Elle avait une si forte
garnison, qu'ils n'obtinrent aucun avantage " et
renoncèrent " à leur assaut
".
Le monument que nous connaissons aujourd'hui n'a pas connu cet
épisode puisqu'il fut presque totalement reconstruit en 1693.
En 1759 l'église fut
prolongée de 2 travées et en 1901 on bâti les 2 petites
chapelles latérales. Le XVIIIème siècle nous a légué un
mobilier remarquable : le banc de communion, les confessionnaux,
des statues de St Joseph, Jésus flagellé et St Jean-Baptiste
patron de la paroisse (fêté le 24 juin), 3 calvaires et des
fonds baptismaux en marbre. Le XIXème siècle a enrichi
l'église d'un buffet d'orgue (1849), des autels de St Joseph
(1865), de la vierge (1854) érigé dit-on grâce aux dons des
fidèles, de l'autel principal qui vient de Noordpeene.

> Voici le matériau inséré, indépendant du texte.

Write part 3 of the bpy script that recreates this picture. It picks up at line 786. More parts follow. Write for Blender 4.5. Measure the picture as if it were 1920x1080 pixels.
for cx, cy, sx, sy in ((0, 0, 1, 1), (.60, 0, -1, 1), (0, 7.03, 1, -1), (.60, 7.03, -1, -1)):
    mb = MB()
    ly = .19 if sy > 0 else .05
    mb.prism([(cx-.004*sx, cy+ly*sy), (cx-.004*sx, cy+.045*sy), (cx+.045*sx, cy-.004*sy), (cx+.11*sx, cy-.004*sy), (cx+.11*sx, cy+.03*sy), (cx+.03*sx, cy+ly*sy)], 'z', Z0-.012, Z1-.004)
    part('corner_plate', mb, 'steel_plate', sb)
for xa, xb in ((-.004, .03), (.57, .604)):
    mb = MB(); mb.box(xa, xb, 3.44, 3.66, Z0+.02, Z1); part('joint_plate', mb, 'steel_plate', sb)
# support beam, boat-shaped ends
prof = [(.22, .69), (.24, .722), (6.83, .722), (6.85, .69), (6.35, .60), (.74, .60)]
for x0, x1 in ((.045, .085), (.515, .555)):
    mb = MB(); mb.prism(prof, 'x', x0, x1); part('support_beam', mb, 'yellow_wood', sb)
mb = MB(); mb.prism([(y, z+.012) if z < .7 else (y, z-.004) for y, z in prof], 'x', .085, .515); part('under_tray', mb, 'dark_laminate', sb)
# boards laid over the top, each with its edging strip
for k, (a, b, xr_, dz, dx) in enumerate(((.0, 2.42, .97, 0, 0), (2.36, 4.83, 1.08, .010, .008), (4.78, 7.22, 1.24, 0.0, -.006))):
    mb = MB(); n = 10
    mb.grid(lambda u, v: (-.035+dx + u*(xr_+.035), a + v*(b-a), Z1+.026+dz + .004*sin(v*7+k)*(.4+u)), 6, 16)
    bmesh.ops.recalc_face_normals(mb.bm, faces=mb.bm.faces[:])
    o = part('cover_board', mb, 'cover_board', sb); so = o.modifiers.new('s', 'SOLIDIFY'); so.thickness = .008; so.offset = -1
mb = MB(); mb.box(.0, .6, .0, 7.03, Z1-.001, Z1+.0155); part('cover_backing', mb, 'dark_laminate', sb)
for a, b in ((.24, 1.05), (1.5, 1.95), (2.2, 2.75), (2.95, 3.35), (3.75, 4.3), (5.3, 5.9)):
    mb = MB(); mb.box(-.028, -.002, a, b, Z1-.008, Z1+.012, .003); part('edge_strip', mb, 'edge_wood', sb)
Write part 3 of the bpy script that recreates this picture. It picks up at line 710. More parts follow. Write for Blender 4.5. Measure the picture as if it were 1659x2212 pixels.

Les remaniements de l'église furent tels que la tour, chose
exceptionnelle, se trouve au chevet de l'église. Le clocher de
pierre haut de 36 m abrite 2 cloches, la plus grosse de 363 kilos
a eu quelques mal à venir jusqu'à nous puisque fêlée, elle
fut refondue en 1865 puis à nouveau en 1893.
Le clocher point de repère dans la campagne est aussi une cible
privilégiée de la foudre qui l'endommagea en 1967 puis en 1976.
Buysscheure possède encore quelques anciennes demeures témoins du passé et des anciennes activités rurales mais il ne conserve plus que le souvenir et une paire de meules de ses deux moulins.
Ses paysages heureusement ont peu changé et la Source de l'Yser (ou une des sources) qui se trouve au nord du village, a retrouvé son ancien aspect. Une mare entourée de verdure, nouvel havre de paix, remplace une précédente comblée il y a quelques années.